Yes. A Strategic Environmental Assessment (SEA) was undertaken pre-2010 when Ireland’s draft Offshore Renewable Energy Development Plan (OREDP 1) was published. However, while the plan was criticised for the acknowledged data and knowledge gaps, more critically, the Environmental Report of the SEA revealed that “a Parliamentary Statement, provided by Eamon Ryan, Minister of DCENR confirmed that the SEA should not influence or affect the processing of existing Foreshore Lease applications”. This Parliamentary Statement resulted in legacy applications being excluded from SEA and instead being categorised as ‘already existing renewable infrastructure’. Clearly the projects in question were not already existing infrastructure.
The OREDP 11 has appeared in draft format (2023). The original OREDP 1 has been fully reviewed and a new SEA carried out in 2020, but since the consultation report on the draft plan has only been published in November 2023, the final OREDP 11 plan remains to be seen.

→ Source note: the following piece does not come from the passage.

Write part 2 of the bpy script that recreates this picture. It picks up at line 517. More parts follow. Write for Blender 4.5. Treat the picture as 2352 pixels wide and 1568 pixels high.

Considering this, it remains that none of the currently proposed ORE applications have been subject to mandatory SEA and therefore contravenes the EU SEA directive (2001/42/EC).

So what is Blue Horizon asking for?

Blue Horizon asks for proper marine spatial planning (MSP) and siting of offshore renewable energy (ORE) developments at least 22km form shore which will have no damaging effects on our marine environment or people’s wellbeing. Up to March 2023, the Irish Government supported a developer led approach to renewable energy development in the maritime area resulting in almost 70 individual proposals in various locations around our coastline. As a result, all ORE projects currently in development within Irish jurisdiction are self-selected by developers having scant regard to environmental or visual impacts on the Irish coastline. Now that there is a new plan led regime in place, we hope that future developments will be selected using proper ecosystem based marine spatial planning while using technology and techniques which are aligned with international best practice.

We also advocate for the support of floating wind foundations around the Irish coastline. We note that the Department of Environment, Climate and Communications (DECC) aligns with a common excuse for not using floating foundations in that they have not been deployed on a major commercial scale to date although it is also acknowledged that a number of demonstration sites are in operation. We would make the point that floating technology is more expensive than fixed bottom at present but, without support from government regarding the development of local supply chain, ports, support vessels etc., floating wind will never become viable in Ireland. Acknowledging that over 80% of our wind resources lie in over 80 meters of water depth, this is too big an opportunity to miss. Floating wind is being developed in many other countries with commercial projects due to power up by 2027/ 2028/ 2029. Ireland will of course benefit from economies of scale in the long run but unfortunately most of the infrastructure will come from elsewhere and we will only watch as it floats by and on to a destination somewhere in the Atlantic. Although the government has committed to supporting floating wind technology sometime before 2030 (Policy Statement on the Framework for Phase Two Offshore Wind March 2023), failing to include for consideration in the South Coast DMAP proposal demonstrates a serious lack of ambition within the DECC.